Je vous remercie de votre invitation. Mon expérience en tant qu'ancien président de la Fédération des acteurs de la solidarité (FAS) m'a conduit à tirer des enseignements sur l'évolution de la pauvreté durant les dix dernières années.
Je constate qu'avant la crise sanitaire, nous étions déjà engagés dans un processus d'augmentation de la pauvreté avec des publics nouveaux. Vous avez eu raison de citer la crise de 2008-2009 qui a vu augmenter le taux de pauvreté de 1 à 1,5 point, lequel n'a jamais été repris. Nous avons également constaté au cours des trois, quatre dernières années une évolution préoccupante du pouvoir d'achat des 8 % les plus pauvres, c'est-à-dire ceux qui ont échappé à la revalorisation de la prime d'activité qui a soutenu le pouvoir d'achat d'une partie des personnes en situation de pauvreté. Ces 8 % ont en revanche été touchés par la baisse des aides personnalisées au logement (APL) et par la désindexation d'un certain nombre d'allocations, notamment familiales. C'est la seule catégorie de la population qui a vu son pouvoir d'achat régresser en 2018 et 2019. Toutes les autres catégories ont vu leur pouvoir d'achat légèrement augmenter, notamment sous l'effet du plan « Gilets jaunes ». Je vous renvoie au baromètre du Secours catholique en 2019, qui est tout à fait éclairant sur la baisse des revenus des ménages accompagnés par l'association. Celle-ci est chiffrée à 5 euros par mois en 2019 par rapport à 2018. Cela représente, pour les plus pauvres, 1 % de perte de pouvoir d'achat ! C'est une somme quand on est à l'euro près. Le reste à vivre est inférieur à 9 euros pour la moitié des ménages accueillis par le Secours catholique.

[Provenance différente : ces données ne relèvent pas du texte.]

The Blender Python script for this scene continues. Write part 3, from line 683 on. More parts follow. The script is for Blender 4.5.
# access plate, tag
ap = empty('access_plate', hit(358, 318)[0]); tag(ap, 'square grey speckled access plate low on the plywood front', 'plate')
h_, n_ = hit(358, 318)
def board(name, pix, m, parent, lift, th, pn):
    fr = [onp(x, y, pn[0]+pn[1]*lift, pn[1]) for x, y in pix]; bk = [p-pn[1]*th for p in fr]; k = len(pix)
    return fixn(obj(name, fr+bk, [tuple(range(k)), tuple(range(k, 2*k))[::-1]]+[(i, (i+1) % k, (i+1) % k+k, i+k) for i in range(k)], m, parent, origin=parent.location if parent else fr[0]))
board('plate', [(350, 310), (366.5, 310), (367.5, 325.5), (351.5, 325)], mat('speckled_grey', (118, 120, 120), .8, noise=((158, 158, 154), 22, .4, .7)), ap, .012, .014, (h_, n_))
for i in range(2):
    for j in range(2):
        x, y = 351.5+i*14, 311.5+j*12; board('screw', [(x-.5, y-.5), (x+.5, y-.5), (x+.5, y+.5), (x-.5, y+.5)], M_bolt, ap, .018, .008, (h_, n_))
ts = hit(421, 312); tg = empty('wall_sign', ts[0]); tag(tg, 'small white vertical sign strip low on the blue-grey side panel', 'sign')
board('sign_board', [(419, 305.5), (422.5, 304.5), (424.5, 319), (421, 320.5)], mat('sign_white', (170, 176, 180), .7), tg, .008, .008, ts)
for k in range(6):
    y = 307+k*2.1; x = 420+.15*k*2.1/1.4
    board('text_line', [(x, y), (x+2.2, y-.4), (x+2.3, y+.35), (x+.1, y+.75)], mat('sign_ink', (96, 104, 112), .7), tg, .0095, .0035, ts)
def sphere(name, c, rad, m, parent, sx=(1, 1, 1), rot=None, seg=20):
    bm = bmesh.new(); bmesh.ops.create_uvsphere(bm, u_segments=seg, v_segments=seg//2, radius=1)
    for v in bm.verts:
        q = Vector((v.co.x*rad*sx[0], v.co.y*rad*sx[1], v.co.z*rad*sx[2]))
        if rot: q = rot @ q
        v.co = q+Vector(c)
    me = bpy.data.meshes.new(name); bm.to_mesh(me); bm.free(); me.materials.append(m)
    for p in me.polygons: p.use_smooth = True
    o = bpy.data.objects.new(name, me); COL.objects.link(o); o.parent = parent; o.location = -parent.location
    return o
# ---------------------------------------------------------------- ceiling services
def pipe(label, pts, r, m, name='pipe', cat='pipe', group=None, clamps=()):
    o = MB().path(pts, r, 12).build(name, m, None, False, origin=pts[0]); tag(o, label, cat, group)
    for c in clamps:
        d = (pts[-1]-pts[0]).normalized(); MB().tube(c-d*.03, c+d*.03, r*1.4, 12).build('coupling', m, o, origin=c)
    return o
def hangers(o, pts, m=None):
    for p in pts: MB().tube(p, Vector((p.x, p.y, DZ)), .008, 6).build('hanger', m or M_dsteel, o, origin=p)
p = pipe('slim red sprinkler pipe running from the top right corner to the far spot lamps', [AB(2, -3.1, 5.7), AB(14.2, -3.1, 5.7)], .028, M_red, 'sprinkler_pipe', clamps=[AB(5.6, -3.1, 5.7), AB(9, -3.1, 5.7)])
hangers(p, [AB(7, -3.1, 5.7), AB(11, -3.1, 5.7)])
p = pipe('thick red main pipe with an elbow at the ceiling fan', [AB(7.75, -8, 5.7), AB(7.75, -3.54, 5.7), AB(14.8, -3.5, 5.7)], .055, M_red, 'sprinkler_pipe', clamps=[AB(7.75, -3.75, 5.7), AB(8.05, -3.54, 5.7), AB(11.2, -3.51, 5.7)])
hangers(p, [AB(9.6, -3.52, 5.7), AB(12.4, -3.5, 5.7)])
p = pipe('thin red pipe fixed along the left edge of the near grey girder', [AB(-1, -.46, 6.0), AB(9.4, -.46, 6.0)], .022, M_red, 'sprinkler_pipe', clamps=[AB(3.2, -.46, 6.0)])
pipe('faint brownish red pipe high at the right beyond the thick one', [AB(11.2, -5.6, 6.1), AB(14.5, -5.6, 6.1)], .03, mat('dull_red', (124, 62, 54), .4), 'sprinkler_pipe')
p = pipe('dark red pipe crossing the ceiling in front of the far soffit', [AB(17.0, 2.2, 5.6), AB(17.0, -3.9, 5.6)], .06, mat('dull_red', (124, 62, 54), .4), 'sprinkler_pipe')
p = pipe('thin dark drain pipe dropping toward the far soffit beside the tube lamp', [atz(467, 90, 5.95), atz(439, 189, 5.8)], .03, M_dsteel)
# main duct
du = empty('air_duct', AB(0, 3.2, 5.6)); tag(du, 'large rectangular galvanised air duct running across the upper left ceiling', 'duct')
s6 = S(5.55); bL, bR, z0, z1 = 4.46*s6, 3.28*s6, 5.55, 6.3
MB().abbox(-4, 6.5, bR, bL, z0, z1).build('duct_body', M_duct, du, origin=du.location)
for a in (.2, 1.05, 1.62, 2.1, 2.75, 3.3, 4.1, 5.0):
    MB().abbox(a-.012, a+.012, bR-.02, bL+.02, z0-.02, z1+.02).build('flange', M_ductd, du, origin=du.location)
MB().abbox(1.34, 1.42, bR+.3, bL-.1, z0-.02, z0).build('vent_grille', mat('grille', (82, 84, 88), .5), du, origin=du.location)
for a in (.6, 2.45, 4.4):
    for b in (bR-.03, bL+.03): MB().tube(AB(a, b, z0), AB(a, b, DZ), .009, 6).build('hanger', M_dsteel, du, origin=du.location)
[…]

Des populations nouvelles sont apparues dans les structures d'accueil. Il y a tout d'abord les étrangers. Ils représentent une large partie des plus pauvres. On a vu aussi de plus en plus arriver les travailleurs pauvres, des gens qui n'ont souvent pas un emploi à plein temps et qui n'arrivent pas à joindre les deux bouts. Le nombre de jeunes dépourvus de revenus, de formation et de qualification est considérable. 25 % des personnes accueillies en centre d'hébergement ont moins de 25 ans. Nous ne connaissions pas ce phénomène il y a quinze ans. Il y a les familles monoparentales avec enfants qui recoupent aussi partiellement la population étrangère. Nous avons enfin découvert la pauvreté rurale, que nous appréhendons encore difficilement.
Telle est la situation que l'on constatait à la fin de l'année 2019. Nous avions déjà perçu une certaine dégradation. Pour autant, il ne faut pas dramatiser : avec 14 % de personnes en-dessous du seuil de pauvreté, la France est bien classée en Europe, la moyenne européenne se trouvant autour de 16 %, comme les taux enregistrés en Allemagne ou en Grande-Bretagne. Cela est largement dû à notre système redistributif. Avant redistribution, le taux de pauvreté serait de 24 %. Après redistribution, ce taux passe à 14 %. La redistribution permet donc de gagner dix points de taux de pauvreté.
La crise sanitaire est profondément injuste. Elle frappe le plus fort les personnes les plus fragiles. Nous avons constaté un phénomène que nous n'avions pas anticipé pendant le confinement, la disparition de la manche. Les « petits boulots » ont également disparu, le travail au noir qui permettait un revenu d'appoint s'est réduit et le travail saisonnier a diminué. Les conditions de logement précaires ont impacté la capacité à garder les enfants à la maison ainsi que le suivi éducatif. Les effets sont déjà visibles. En 2020, le nombre de bénéficiaires du RSA a augmenté de 7 %. Et je pense que ce n'est pas fini ! On a beaucoup parlé de la distribution alimentaire, du volume et de l'apparition de nouveaux publics, les personnes qui travaillent, les étudiants et les jeunes qui ne sont ni en emploi, ni en études, ni en formation ou NEET1(*). Selon le Secours catholique, les pauvres ont tendance à devenir plus pauvres. À l'intérieur de ceux qui sont en dessous de 60 % du revenu médian, que l'on définit comme pauvres, la proportion de ceux qui sont en dessous de 40 % du revenu médian, s'accroît.
Voilà le constat. Il faudra ensuite regarder comment y faire face.